Task goal:
Print the material below exactly as it stands, please, from its first line to the line holding "SC.camera = cam", with no pictures.

Start

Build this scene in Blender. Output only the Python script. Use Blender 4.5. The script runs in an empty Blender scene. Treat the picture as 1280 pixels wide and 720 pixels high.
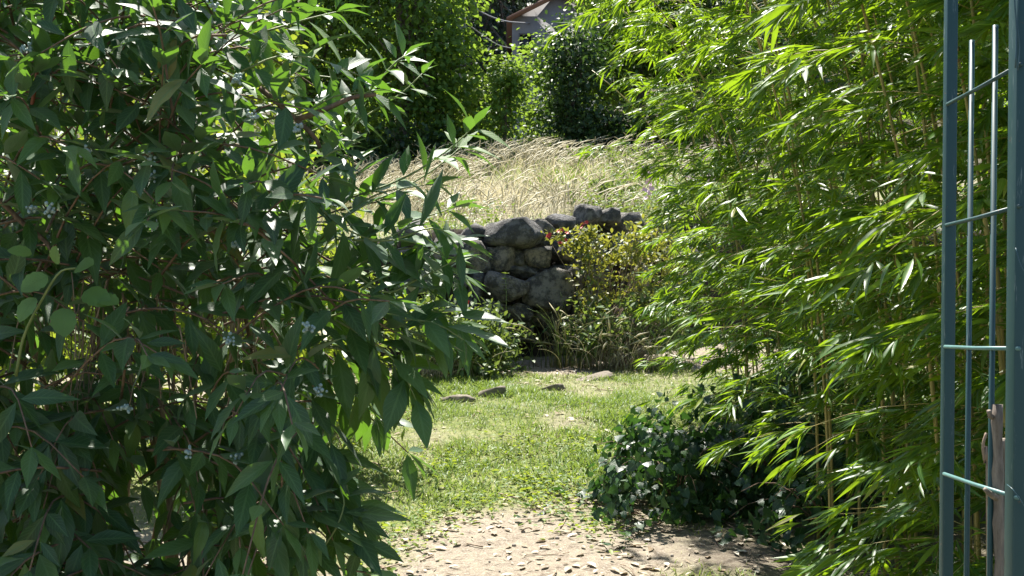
import bpy, bmesh, math, random
import numpy as np
from mathutils import Vector, Matrix, noise

R = math.radians
rng = np.random.default_rng(7)
random.seed(7)
SC = bpy.context.scene
COL = SC.collection

# ------------------------------------------------------------------ camera, sky, sun, exposure
CAMZ, F, HOR = 1.5, 1372.0, 420.0            # eye height, focal length and horizon row in 1280-wide pixels
cam_d = bpy.data.cameras.new('camera')
cam = bpy.data.objects.new('camera', cam_d)
COL.objects.link(cam)
cam.location = (0, 0, CAMZ)
cam.rotation_euler = (R(90), 0, 0)
cam_d.sensor_width = 36.0
cam_d.lens = 36.0 * F / 1280.0
cam_d.shift_y = (HOR - 360.0) / 1280.0
cam_d.clip_start, cam_d.clip_end = 0.05, 600
SC.camera = cam

SUN_EL, SUN_AZ = R(66), R(-15)
w = bpy.data.worlds.new('World')
SC.world = w
w.use_nodes = True
wn = w.node_tree.nodes
sky = wn.new('ShaderNodeTexSky')
sky.sky_type = 'NISHITA'
sky.sun_disc = False
sky.sun_elevation = SUN_EL
sky.sun_rotation = SUN_AZ
w.node_tree.links.new(sky.outputs[0], wn['Background'].inputs[0])
wn['Background'].inputs[1].default_value = 0.07
sun_d = bpy.data.lights.new('sun', 'SUN')
sun_d.energy = 5.0
sun_d.angle = R(0.53)
sun_d.color = (1.0, 0.95, 0.87)
sun = bpy.data.objects.new('sun', sun_d)
COL.objects.link(sun)
sdir = Vector((math.sin(SUN_AZ) * math.cos(SUN_EL), math.cos(SUN_AZ) * math.cos(SUN_EL), math.sin(SUN_EL)))
sun.rotation_euler = (-sdir).to_track_quat('-Z', 'Y').to_euler()
sun.location = sdir * 30
SC.view_settings.view_transform = 'Standard'
SC.view_settings.look = 'None'
SC.view_settings.gamma = 1
SC.view_settings.use_curve_mapping = False
SC.view_settings.exposure = 1.55


# ------------------------------------------------------------------ helpers
def P(px, py, Y):
    return np.array([(px - 640.0) / F * Y, Y, CAMZ + (HOR - py) / F * Y])


def nrm(v):
    v = np.asarray(v, float)
    return v / (np.linalg.norm(v, axis=-1, keepdims=True) + 1e-9)


def tag(o, label=None, cat=None, group=None, kind=None):
    if label: o['label'] = label
    if cat: o['category'] = cat
    if group: o['group'] = group
    if kind: o['kind'] = kind
    return o


def empty(name, loc, label, cat, group=None):
    o = bpy.data.objects.new(name, None)
    o.empty_display_size = 0.1
    COL.objects.link(o)
    o.location = [float(a) for a in loc]
    return tag(o, label, cat, group)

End

Solution below:
Build this scene in Blender. Output only the Python script. Use Blender 4.5. The script runs in an empty Blender scene. Treat the picture as 1280 pixels wide and 720 pixels high.
import bpy, bmesh, math, random
import numpy as np
from mathutils import Vector, Matrix, noise

R = math.radians
rng = np.random.default_rng(7)
random.seed(7)
SC = bpy.context.scene
COL = SC.collection

# ------------------------------------------------------------------ camera, sky, sun, exposure
CAMZ, F, HOR = 1.5, 1372.0, 420.0            # eye height, focal length and horizon row in 1280-wide pixels
cam_d = bpy.data.cameras.new('camera')
cam = bpy.data.objects.new('camera', cam_d)
COL.objects.link(cam)
cam.location = (0, 0, CAMZ)
cam.rotation_euler = (R(90), 0, 0)
cam_d.sensor_width = 36.0
cam_d.lens = 36.0 * F / 1280.0
cam_d.shift_y = (HOR - 360.0) / 1280.0
cam_d.clip_start, cam_d.clip_end = 0.05, 600
SC.camera = cam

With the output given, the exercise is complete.